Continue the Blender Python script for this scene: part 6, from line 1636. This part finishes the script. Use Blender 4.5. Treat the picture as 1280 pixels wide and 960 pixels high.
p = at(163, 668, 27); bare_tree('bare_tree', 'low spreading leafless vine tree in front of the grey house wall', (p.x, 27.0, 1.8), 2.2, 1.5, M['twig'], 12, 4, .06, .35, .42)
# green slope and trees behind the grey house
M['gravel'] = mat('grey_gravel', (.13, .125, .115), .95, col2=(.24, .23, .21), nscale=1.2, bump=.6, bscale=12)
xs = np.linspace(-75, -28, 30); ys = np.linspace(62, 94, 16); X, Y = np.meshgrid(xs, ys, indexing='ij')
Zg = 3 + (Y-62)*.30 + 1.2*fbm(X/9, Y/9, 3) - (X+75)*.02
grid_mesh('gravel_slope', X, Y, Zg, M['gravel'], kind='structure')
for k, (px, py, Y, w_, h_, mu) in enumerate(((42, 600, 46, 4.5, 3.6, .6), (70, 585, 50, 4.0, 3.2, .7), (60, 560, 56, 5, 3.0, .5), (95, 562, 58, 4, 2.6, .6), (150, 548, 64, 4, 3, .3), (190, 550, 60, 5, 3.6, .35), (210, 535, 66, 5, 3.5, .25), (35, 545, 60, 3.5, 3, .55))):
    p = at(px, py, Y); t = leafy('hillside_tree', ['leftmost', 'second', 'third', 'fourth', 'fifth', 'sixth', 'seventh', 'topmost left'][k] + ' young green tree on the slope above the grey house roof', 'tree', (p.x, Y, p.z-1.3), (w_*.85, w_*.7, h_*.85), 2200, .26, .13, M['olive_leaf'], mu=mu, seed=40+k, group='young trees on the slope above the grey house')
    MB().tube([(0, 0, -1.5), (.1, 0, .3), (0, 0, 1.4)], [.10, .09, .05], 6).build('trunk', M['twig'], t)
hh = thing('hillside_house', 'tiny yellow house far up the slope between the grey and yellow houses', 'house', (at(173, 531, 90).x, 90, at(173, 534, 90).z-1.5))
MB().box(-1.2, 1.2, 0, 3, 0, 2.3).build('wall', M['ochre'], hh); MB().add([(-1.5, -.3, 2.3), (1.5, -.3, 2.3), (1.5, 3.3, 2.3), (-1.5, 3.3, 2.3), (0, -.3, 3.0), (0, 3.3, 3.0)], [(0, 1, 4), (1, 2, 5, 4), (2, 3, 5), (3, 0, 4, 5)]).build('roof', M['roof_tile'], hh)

==

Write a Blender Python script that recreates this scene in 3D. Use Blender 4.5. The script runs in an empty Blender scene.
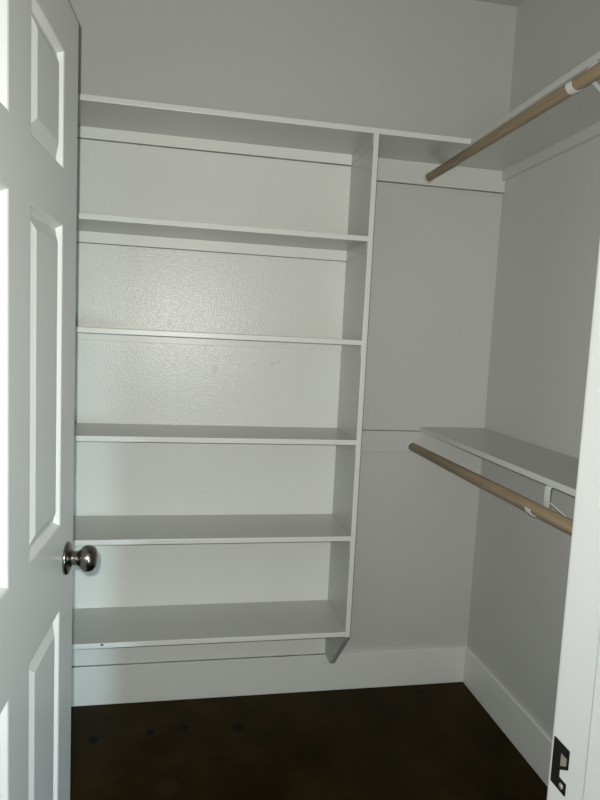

§ Work to be completed
Using the entries shown above, reproduce verbatim the lines from the line bearing "Continue the Blender" to the line bearing "MB().box(-1.2, 1.2, 0, 3, 0, 2.3).build('wall', M['ochre'], hh);", inclusive.

§ Exercise response
Continue the Blender Python script for this scene: part 6, from line 1636. This part finishes the script. Use Blender 4.5. Treat the picture as 1280 pixels wide and 960 pixels high.
p = at(163, 668, 27); bare_tree('bare_tree', 'low spreading leafless vine tree in front of the grey house wall', (p.x, 27.0, 1.8), 2.2, 1.5, M['twig'], 12, 4, .06, .35, .42)
# green slope and trees behind the grey house
M['gravel'] = mat('grey_gravel', (.13, .125, .115), .95, col2=(.24, .23, .21), nscale=1.2, bump=.6, bscale=12)
xs = np.linspace(-75, -28, 30); ys = np.linspace(62, 94, 16); X, Y = np.meshgrid(xs, ys, indexing='ij')
Zg = 3 + (Y-62)*.30 + 1.2*fbm(X/9, Y/9, 3) - (X+75)*.02
grid_mesh('gravel_slope', X, Y, Zg, M['gravel'], kind='structure')
for k, (px, py, Y, w_, h_, mu) in enumerate(((42, 600, 46, 4.5, 3.6, .6), (70, 585, 50, 4.0, 3.2, .7), (60, 560, 56, 5, 3.0, .5), (95, 562, 58, 4, 2.6, .6), (150, 548, 64, 4, 3, .3), (190, 550, 60, 5, 3.6, .35), (210, 535, 66, 5, 3.5, .25), (35, 545, 60, 3.5, 3, .55))):
    p = at(px, py, Y); t = leafy('hillside_tree', ['leftmost', 'second', 'third', 'fourth', 'fifth', 'sixth', 'seventh', 'topmost left'][k] + ' young green tree on the slope above the grey house roof', 'tree', (p.x, Y, p.z-1.3), (w_*.85, w_*.7, h_*.85), 2200, .26, .13, M['olive_leaf'], mu=mu, seed=40+k, group='young trees on the slope above the grey house')
    MB().tube([(0, 0, -1.5), (.1, 0, .3), (0, 0, 1.4)], [.10, .09, .05], 6).build('trunk', M['twig'], t)
hh = thing('hillside_house', 'tiny yellow house far up the slope between the grey and yellow houses', 'house', (at(173, 531, 90).x, 90, at(173, 534, 90).z-1.5))
MB().box(-1.2, 1.2, 0, 3, 0, 2.3).build('wall', M['ochre'], hh); MB().add([(-1.5, -.3, 2.3), (1.5, -.3, 2.3), (1.5, 3.3, 2.3), (-1.5, 3.3, 2.3), (0, -.3, 3.0), (0, 3.3, 3.0)], [(0, 1, 4), (1, 2, 5, 4), (2, 3, 5), (3, 0, 4, 5)]).build('roof', M['roof_tile'], hh)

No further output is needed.